Edley considered the assignment a risky one. At the time, the national news media was reporting that affirmative action had become one of the most divisive issues in the country. Controversial lawsuits challenging it were pending in the federal courts. President Bill Clinton had come under pressure to make clear to the nation where his administration stood on the topic.
Nonetheless, Edley realized his political experiences -- spanning from the Carter presidential campaign of 1976 to the Dukakis presidential campaign to the Clinton Administration's OMB -- had brought him too far in public life to avoid duty on a policy matter he deemed critically important to the nation. Well-versed in civil rights law and social policy, Edley had believed himself among the best prepared in the Administration to lead such a working group. He feared that his refusal to participate would allow the working group to fall under the domination of staffers less sensitive to affirmative action policies than he. He took the job.
The president followed the recommendation the working group under Edley's leadership and defended affirmative action as morally just and necessary. Clinton won praise from the civil rights community and from observers who applauded his firmness on the issue. Edley, who departed the administration during the summer of 1995, called the experience one of the best he has had in public life. "I wouldn't change a thing," he said.

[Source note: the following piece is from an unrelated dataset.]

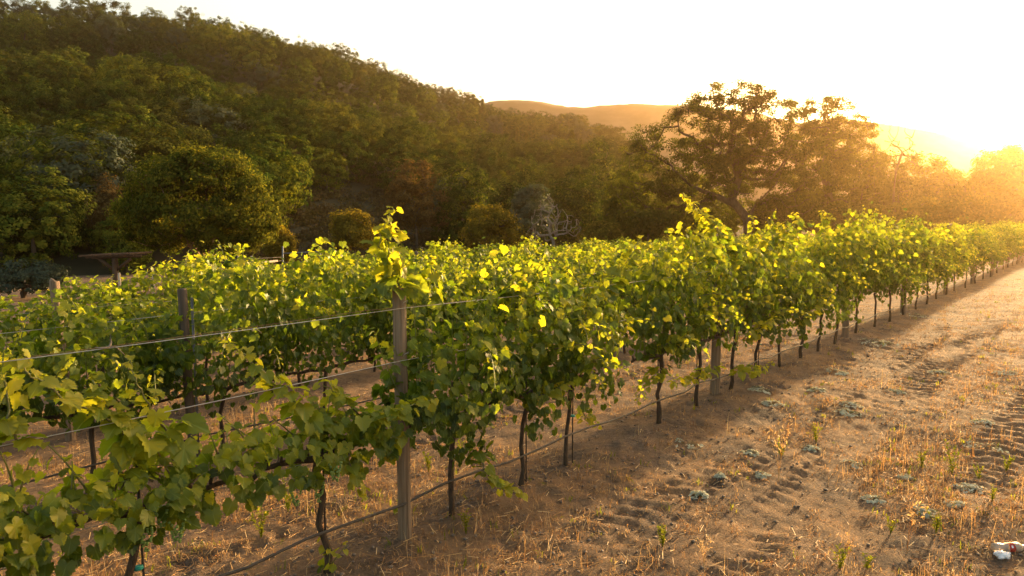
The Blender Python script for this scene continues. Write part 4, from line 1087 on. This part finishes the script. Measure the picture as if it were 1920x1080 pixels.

During the first term of the Clinton Administration, Edley stood out as one of several hundred African Americans holding appointed political position. Yet from the ranks of faculty and administrators at American universities and colleges, Edley found himself belonging to a much smaller category of black appointees. This small but well-placed group of academics-turned-public servants included others such as Drew S. Days III of Yale University Law School, Dr. Walter Broadnax of the University of Maryland, Ron Noble of New York University Law School, Dr. Joycelyn Elders of the University of Arkansas, and current Assistant Secretary of Lahor Dr. Bernard Anderson.